Items listed in a dataset:
--- BEGIN ---

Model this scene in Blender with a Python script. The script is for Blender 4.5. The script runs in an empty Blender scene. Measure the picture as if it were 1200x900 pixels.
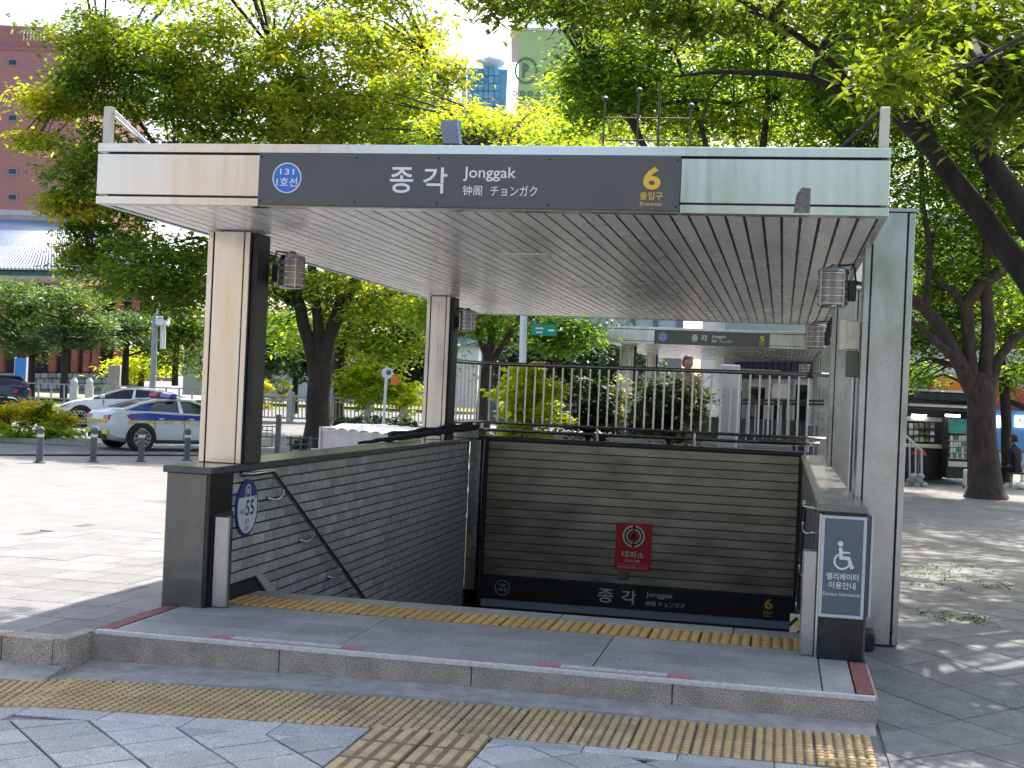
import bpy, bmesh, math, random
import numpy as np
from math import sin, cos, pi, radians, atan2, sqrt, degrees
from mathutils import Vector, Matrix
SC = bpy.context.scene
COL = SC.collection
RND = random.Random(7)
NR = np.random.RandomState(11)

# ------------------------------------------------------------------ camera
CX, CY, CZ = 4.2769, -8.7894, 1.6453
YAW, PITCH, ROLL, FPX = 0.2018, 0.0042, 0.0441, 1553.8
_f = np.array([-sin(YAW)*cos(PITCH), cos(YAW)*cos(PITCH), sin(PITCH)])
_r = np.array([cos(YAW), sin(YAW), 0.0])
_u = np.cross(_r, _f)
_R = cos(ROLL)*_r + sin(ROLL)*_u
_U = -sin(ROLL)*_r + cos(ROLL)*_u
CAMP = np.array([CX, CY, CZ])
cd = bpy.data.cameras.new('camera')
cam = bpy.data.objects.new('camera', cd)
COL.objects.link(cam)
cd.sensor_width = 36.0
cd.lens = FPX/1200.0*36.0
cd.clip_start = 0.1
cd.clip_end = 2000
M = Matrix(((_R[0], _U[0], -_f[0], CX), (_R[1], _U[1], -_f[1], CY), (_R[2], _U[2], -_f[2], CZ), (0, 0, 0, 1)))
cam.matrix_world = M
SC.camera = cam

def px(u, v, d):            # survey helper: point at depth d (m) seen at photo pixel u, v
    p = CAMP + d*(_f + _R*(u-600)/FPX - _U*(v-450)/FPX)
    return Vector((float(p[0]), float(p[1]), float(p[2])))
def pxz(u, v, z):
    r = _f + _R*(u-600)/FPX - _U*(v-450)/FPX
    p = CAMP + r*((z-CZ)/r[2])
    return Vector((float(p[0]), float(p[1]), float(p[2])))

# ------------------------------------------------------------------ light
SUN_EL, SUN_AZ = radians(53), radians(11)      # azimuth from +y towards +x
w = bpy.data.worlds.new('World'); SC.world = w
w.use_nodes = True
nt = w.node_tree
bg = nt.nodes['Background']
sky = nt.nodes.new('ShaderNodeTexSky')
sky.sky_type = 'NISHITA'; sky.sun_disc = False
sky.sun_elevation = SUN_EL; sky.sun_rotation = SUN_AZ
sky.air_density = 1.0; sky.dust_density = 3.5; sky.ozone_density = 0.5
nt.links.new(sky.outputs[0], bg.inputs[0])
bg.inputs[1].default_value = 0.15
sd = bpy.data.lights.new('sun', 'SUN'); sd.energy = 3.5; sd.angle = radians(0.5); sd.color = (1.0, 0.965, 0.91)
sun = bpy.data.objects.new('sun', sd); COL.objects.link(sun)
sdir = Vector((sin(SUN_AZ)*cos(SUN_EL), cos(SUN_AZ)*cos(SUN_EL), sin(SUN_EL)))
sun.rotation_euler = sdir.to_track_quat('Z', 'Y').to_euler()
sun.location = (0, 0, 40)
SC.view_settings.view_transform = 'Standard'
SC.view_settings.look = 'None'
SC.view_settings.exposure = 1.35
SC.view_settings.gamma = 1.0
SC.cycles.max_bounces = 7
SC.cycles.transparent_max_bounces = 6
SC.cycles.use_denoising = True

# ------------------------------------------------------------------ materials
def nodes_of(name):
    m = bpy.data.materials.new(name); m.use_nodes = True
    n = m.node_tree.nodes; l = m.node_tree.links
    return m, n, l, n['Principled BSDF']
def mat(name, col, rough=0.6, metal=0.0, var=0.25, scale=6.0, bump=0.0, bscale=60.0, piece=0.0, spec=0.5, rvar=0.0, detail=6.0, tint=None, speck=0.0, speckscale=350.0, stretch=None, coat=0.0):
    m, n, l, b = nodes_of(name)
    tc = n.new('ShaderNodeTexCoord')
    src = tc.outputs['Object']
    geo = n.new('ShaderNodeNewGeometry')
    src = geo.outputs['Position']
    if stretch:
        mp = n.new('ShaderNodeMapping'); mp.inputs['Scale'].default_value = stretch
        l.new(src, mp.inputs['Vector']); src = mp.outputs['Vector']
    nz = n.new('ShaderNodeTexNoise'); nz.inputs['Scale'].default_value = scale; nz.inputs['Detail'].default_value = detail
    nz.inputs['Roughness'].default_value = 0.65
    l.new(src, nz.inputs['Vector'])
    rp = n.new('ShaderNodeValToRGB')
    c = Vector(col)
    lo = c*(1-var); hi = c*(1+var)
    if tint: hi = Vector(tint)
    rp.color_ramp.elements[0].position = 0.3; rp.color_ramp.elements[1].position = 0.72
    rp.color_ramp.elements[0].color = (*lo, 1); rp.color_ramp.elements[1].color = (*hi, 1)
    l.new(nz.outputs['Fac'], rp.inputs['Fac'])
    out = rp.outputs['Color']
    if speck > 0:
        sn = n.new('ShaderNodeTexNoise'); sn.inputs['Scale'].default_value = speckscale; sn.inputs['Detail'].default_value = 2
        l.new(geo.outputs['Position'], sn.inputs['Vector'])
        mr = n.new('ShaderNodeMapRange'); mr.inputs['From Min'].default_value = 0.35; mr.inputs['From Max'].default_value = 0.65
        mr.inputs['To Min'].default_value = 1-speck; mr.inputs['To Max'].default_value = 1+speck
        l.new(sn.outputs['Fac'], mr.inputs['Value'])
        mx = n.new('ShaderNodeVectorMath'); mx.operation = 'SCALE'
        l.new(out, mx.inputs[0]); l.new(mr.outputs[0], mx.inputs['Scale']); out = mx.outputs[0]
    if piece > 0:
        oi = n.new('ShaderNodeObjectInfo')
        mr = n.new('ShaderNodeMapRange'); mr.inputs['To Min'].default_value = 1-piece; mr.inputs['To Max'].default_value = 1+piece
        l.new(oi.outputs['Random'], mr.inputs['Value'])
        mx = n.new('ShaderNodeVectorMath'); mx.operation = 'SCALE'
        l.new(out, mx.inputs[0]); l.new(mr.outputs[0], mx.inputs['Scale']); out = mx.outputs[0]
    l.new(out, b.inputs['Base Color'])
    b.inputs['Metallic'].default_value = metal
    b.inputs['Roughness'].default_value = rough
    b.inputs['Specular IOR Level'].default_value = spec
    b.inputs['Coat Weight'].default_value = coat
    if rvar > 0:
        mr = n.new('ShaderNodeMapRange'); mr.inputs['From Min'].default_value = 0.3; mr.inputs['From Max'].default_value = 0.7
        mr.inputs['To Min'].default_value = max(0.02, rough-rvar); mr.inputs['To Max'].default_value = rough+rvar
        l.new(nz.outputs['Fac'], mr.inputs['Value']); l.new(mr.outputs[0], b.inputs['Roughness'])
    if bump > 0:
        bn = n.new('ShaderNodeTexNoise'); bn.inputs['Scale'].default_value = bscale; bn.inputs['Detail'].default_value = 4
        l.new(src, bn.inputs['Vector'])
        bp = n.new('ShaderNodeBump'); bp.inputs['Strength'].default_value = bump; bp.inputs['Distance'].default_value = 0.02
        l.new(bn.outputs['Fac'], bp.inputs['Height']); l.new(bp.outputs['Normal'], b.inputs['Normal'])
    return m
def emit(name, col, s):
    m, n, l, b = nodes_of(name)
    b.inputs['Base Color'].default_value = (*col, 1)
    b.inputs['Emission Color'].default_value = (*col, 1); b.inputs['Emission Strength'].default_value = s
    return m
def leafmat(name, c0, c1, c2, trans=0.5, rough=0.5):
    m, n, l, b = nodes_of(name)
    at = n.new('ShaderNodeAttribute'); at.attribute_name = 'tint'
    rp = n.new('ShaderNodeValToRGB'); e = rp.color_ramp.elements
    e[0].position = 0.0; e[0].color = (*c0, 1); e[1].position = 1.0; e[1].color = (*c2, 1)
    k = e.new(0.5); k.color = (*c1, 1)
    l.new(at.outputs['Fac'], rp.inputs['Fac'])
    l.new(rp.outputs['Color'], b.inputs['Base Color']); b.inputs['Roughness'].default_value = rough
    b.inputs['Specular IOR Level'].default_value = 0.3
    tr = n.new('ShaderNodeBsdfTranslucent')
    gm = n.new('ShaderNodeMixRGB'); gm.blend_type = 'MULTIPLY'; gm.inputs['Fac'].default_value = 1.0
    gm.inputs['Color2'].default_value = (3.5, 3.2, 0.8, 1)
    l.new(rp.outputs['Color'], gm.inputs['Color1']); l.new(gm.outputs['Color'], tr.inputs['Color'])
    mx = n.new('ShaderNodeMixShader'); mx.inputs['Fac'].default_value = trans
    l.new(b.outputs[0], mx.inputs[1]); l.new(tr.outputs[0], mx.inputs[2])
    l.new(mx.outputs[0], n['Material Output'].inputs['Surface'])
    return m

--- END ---
--- BEGIN ---

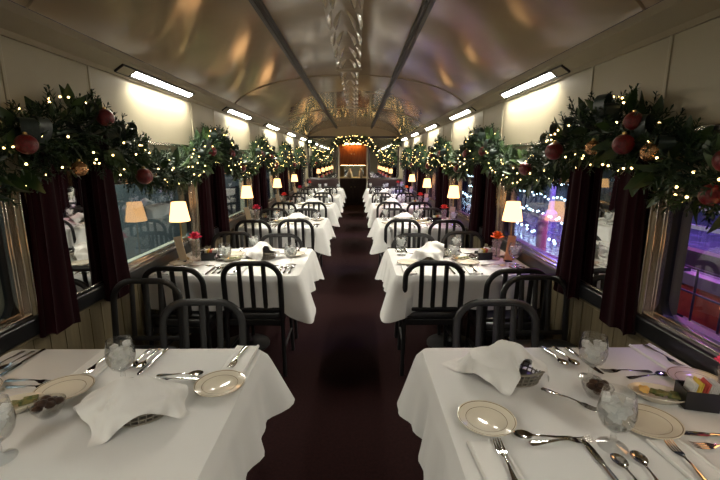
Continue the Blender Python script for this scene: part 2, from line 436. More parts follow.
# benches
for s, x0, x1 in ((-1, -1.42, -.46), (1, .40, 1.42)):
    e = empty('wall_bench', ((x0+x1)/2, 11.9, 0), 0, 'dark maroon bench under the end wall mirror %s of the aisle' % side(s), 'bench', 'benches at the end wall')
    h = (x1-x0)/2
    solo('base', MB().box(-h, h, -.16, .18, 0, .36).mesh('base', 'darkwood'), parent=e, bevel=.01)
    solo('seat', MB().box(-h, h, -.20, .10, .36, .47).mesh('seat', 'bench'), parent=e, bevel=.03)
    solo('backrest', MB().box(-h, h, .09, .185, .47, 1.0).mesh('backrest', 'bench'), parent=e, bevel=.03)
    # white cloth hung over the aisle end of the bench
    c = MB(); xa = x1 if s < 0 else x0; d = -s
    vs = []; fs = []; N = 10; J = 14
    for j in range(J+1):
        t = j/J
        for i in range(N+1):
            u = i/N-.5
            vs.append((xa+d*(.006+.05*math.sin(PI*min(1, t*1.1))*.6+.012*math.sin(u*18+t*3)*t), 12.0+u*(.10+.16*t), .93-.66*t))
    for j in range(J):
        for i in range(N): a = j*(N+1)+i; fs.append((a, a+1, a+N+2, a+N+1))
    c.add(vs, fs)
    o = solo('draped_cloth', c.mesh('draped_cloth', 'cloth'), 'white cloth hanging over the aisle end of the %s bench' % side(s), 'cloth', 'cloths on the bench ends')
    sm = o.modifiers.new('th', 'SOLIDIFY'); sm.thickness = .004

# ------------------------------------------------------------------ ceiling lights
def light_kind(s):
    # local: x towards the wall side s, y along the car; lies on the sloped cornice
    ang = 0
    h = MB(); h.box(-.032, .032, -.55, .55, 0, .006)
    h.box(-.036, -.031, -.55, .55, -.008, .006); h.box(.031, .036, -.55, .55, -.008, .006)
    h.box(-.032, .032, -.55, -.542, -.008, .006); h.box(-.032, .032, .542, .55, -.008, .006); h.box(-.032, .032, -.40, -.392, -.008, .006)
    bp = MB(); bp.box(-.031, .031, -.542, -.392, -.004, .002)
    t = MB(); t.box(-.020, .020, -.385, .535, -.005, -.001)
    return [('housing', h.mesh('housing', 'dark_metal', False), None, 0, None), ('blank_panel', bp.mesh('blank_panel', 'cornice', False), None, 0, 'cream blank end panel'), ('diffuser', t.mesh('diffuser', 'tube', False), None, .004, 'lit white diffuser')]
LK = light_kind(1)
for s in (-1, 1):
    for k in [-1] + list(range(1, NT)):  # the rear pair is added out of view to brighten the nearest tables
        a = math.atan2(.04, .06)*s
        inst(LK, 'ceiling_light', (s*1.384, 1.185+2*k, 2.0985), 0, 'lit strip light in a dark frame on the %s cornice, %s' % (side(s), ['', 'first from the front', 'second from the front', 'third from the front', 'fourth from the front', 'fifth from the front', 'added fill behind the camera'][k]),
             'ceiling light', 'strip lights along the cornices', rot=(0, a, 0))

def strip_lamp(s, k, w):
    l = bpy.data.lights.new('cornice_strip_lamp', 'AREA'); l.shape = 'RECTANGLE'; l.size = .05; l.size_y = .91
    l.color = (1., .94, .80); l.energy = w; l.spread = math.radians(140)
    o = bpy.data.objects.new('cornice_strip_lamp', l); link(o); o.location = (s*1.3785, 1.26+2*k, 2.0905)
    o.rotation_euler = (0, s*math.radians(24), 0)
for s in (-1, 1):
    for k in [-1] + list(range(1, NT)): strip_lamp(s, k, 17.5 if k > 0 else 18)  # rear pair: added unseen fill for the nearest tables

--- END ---

Aim:
Repeat, character for character, the lines of the material above from the line with "Continue the Blender" through the line with "sm = o.modifiers.new('th', 'SOLIDIFY');".

Complete output:
Continue the Blender Python script for this scene: part 2, from line 436. More parts follow.
# benches
for s, x0, x1 in ((-1, -1.42, -.46), (1, .40, 1.42)):
    e = empty('wall_bench', ((x0+x1)/2, 11.9, 0), 0, 'dark maroon bench under the end wall mirror %s of the aisle' % side(s), 'bench', 'benches at the end wall')
    h = (x1-x0)/2
    solo('base', MB().box(-h, h, -.16, .18, 0, .36).mesh('base', 'darkwood'), parent=e, bevel=.01)
    solo('seat', MB().box(-h, h, -.20, .10, .36, .47).mesh('seat', 'bench'), parent=e, bevel=.03)
    solo('backrest', MB().box(-h, h, .09, .185, .47, 1.0).mesh('backrest', 'bench'), parent=e, bevel=.03)
    # white cloth hung over the aisle end of the bench
    c = MB(); xa = x1 if s < 0 else x0; d = -s
    vs = []; fs = []; N = 10; J = 14
    for j in range(J+1):
        t = j/J
        for i in range(N+1):
            u = i/N-.5
            vs.append((xa+d*(.006+.05*math.sin(PI*min(1, t*1.1))*.6+.012*math.sin(u*18+t*3)*t), 12.0+u*(.10+.16*t), .93-.66*t))
    for j in range(J):
        for i in range(N): a = j*(N+1)+i; fs.append((a, a+1, a+N+2, a+N+1))
    c.add(vs, fs)
    o = solo('draped_cloth', c.mesh('draped_cloth', 'cloth'), 'white cloth hanging over the aisle end of the %s bench' % side(s), 'cloth', 'cloths on the bench ends')
    sm = o.modifiers.new('th', 'SOLIDIFY'); sm.thickness = .004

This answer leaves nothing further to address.